Un autre problème pourrait provenir du fait que l’offre neuve disponible à l’accession, « lourdement ponctionnée par le Scellier […], reste très insuffisante et mal répartie ». Ainsi, l’offre de logements affiche des niveaux très bas dans les zones tendues, et s’élargit dans les zones non tendues, où le foncier est disponible, mais où la demande s’effrite. « Le manque structurel d’offre neuve ne résulte donc pas d’une insuffisance de demande solvable, mais d’une pénurie de foncier et de contraintes urbanistiques fortes, facteurs de hausse des prix et de contingentement de la production ». La politique de relance de la demande ne serait donc pas adaptée à la question que le PTZ+ entend résoudre. ImmoGroup Consulting recommande d'agir également sur l'offre, via « une réforme audacieuse du Code de l'Urbanisme », l'idée étant d'« exploiter les gisements existants de droits à construire en zones urbaines, ainsi que dans les secteurs semi-ruraux ou ruraux ».

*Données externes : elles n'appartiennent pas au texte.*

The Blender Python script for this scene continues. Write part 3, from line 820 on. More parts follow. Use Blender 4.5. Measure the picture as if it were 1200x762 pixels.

Des classes moyennes pas assez solvabilisées

Les dirigeants d'Immo Group Consulting craignent en outre que le nouveau PTZ ne pénalise plus encore les classes moyennes, dont le gouvernement a pourtant affirmé qu’elles étaient le principal destinataire de la réforme. Selon les deux économistes, le problème est que celle-ci ne prend pas suffisamment en considération les écarts entre les prix de l’ancien et du neuf – moins énergivore mais également plus cher, et donc hors de portée pour la plupart des acquéreurs. « 70 % des ménages disposent d’un revenu brut mensuel inférieur ou égal à 2 700 euros », explique Jean-Michel Ciuch. Ainsi, hors Paris et sa première couronne ouest, les trois quarts environ des familles candidates à l’acquisition ne peuvent investir plus de 1 500 euros à 3 000 euros le mètre carré, ce qui correspond peu ou prou à l’essentiel du marché de l’ancien. Or les prix du neuf s’inscrivent quant à eux, très généralement entre 2 500 euros et plus de 4 500 euros le mètre carré habitable ». Des différences considérables que le nouveau PTZ, pourtant destiné à orienter les ménages vers les zones urbaines et les logements neufs, ne réduirait pas suffisamment, malgré la revalorisation des plafonds de prêts. « L’augmentation du PTZ ne devrait pas être un outil suffisant de resolvabilisation des classes moyennes et modestes, leur capacité réelle d’achat ne devant être que marginalement améliorée ». A contrario, la réforme devrait plutôt favoriser les classes supérieures.